Objets inanimés, avez-vous donc une âme? La première édition de
la Rébellion de
Joseph Roth en possède une, comme tous les ouvrages. « Nous autres, -les livres, avons tendance à nous tenir à l'écart des situations vécues. Nous parlons entre nous la nuit dans les bibliothèques. On s'imagine souvent que les bibliothèques publiques sont des lieux calmes. Vous devriez entendre le brouhaha, les débats, le simple volume d'opinions échangées d'une étagère à l'autre jusqu'à l'aurore. Tout le monde parle en même temps.
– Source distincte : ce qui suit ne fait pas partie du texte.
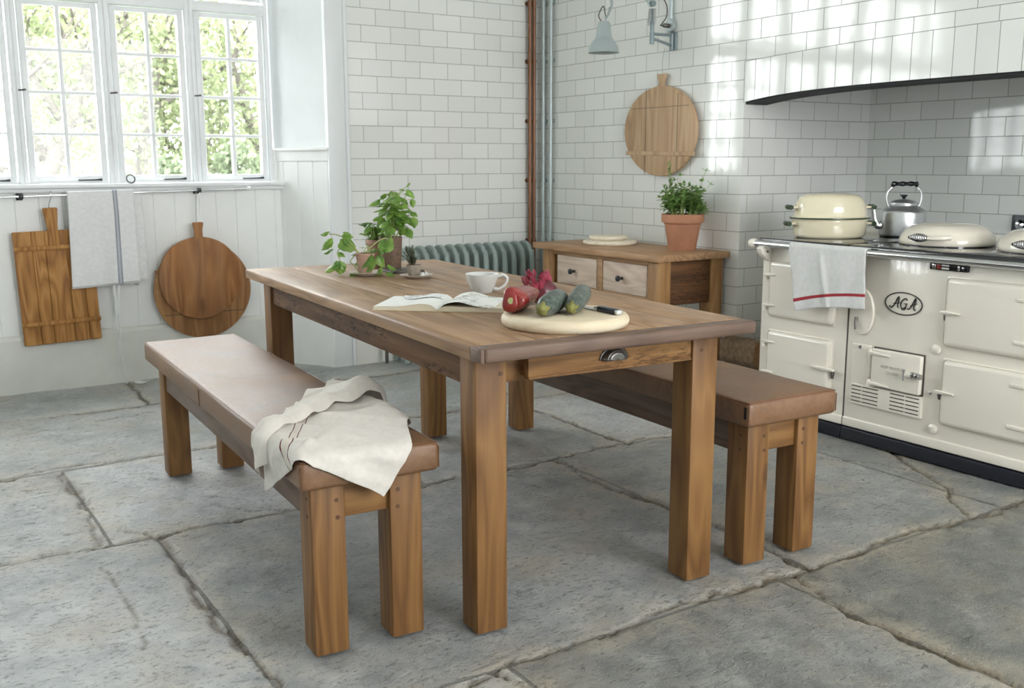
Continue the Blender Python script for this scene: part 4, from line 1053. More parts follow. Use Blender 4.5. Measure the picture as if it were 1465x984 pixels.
# ------------------------------------------------------------------ big round board with vegetables and a knife
BC = (-1.462, -2.262); BT = .815
round_slab('round_board', 'thick pale round board under the vegetables on the table', BC, .1735, .780, BT, W_CREAM, .008, .016)
t = bpy.data.objects['round_board.002']
g = G(); P = bez([(BC[0]-.075, BC[1]-.153, .785), (BC[0]-.068, BC[1]-.156, .798), (BC[0]-.066, BC[1]-.152, .812)], 5); g.tube(P, .0009, 5); g.build('split_line', gap_dark, t, world=True)
def veg(path, radii, n=20, lobes=0, lob=0.0):
    g = G(); b = bmesh.new(); P = bez(path, 8); m = len(P)
    rr = np.interp(np.linspace(0, 1, m), np.linspace(0, 1, len(radii)), radii)
    rings = []; up = Vector((0, 0, 1))
    for i in range(m):
        t_ = (P[min(i+1, m-1)]-P[max(i-1, 0)]).normalized(); u = (up-t_*up.dot(t_)).normalized(); w = t_.cross(u)
        rings.append([b.verts.new(P[i]+(u*cos(2*pi*j/n)+w*sin(2*pi*j/n))*rr[i]*(1+lob*cos(lobes*2*pi*j/n+.4+i*.05))) for j in range(n)])
    for a, c in zip(rings, rings[1:]):
        for j in range(n): b.faces.new((a[j], a[(j+1) % n], c[(j+1) % n], c[j]))
    b.faces.new(rings[0][::-1]); b.faces.new(rings[-1]); bmesh.ops.recalc_face_normals(b, faces=b.faces[:])
    g._join(b); return g
pep_m = plain('red_pepper_skin', '87302c', .22, noise=.18, nscale=18, bump=.06, bscale=25)
pep_s = plain('pepper_stalk', 'a9b074', .5, noise=.15, nscale=60)
def onv(px, py, r): return (px, py, BT+r)
# red pepper: stalk end towards the viewer
t = thing('red_pepper', 'dark red pointed pepper lying at the edge of the round board', 'pepper', (-1.52, -2.13, BT))
a = Vector((-1.612, -2.228, BT+.039)); b_ = Vector((-1.415, -2.062, BT+.024)); dr_ = b_-a
g = veg([a+dr_*.06, a, a+dr_*.02, a+dr_*.12, a+dr_*.4, a+dr_*.7+Vector((.004, .006, .006)), b_], [.010, .020, .031, .035, .033, .023, .004], 30, 3, .14)
g.build('flesh', pep_m, t, world=True, smooth=180)
dn = dr_.normalized(); g = G(); g.tube([a+dr_*.05, a-dn*.004, a-dn*.010], [.011, .009, .0085], 12); g.build('stalk', pep_s, t, world=True, smooth=60)
# red onion / second pepper end: ruffled red onion
on_m = plain('red_onion_skin', '5f2430', .3, noise=.35, nscale=25)
ri_m = plain('red_bract_leaf', '93384a', .45, noise=.3, nscale=40)
t = thing('red_onion', 'dark red onion with torn papery skin behind the pepper', 'onion', (-1.290, -1.905, .780))
g = G(); g.lathe([(0, 0), (.014, .001), (.036, .014), (.046, .036), (.044, .055), (.028, .074), (.010, .084), (0, .086)], n=32, wob=.02); g.build('bulb', on_m, t, smooth=180)
g = G(); rs = random.Random(2)
for k in range(26):
    a_ = rl(rs, 0, 6.28); z_ = rl(rs, .036, .080); r_ = .046*sqrt(max(.05, 1-((z_-.036)/.053)**2))
    g.leaf((-.012+r_*cos(a_)*.85-.004, .008+r_*sin(a_)*.85, z_+.004), (cos(a_)*.7-.5, sin(a_)*.7-.2, .9), rl(rs, .022, .036), rl(rs, .02, .03), droop=-.5, cup=.6, n=4)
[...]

C'est comme un immense pugilat d'idées. »
Cet exemplaire écorné, rescapé par miracle des autodafés nous livre son histoire depuis le sac de sa propriétaire, Lena Knacht, une artiste américaine de père allemand. Hérité du grand-père, jadis élève de David Gluckstein, un professeur d'université juif qui voulut lui épargner les buchers de 1933 en le lui confiant, le livre raconte Roth, raconte l'Allemagne de la grande Guerre, de la République de Weimar, de la montée du nazisme, il dit le destin de ceux qui le lirent ou le possédèrent. Il contient sur l'une de ses pages un mystérieux croquis esquissé par Gluckstein qui doit livrer son secret. Et il est enfin de retour
à Berlin, sa ville natale, là où tout a commencé.
Personnifier un livre, exercice périlleux s'il en est, est parfaitement maîtrisé par
Hugo Hamilton, romancier germano-irlandais (les traductions de Roth dans la version anglaise sont les siennes), qui a déjà raconté son double héritage linguistique et culturel dans
Sang impur et
le Marin de Dublin.
Les Pages, c'est le pouvoir des mots, des idées, de l'écho qu'elle trouvent dans la population.
Les Pages, c'est le destin de Roth, et celui de son épouse, Frieda, qui fut l'une des victimes du programme d'euthanasie des Nazis en 1940.
Les Pages, c'est la montée des nationalismes, et des tragédies qui se répètent, avec les personnages de deux tchétchènes, Amin et sa soeur Madina. C'est un dénouement inattendu qui en fait une Fable ingénieuse et étrange sur le pouvoir de l'Art et le passé dont on ne parvient jamais à tirer des leçons de vie.
Je remercie Babelio et les
Editions Phébus pour l'envoi de ce roman reçu dans le cadre d'une Opération Masse Critique.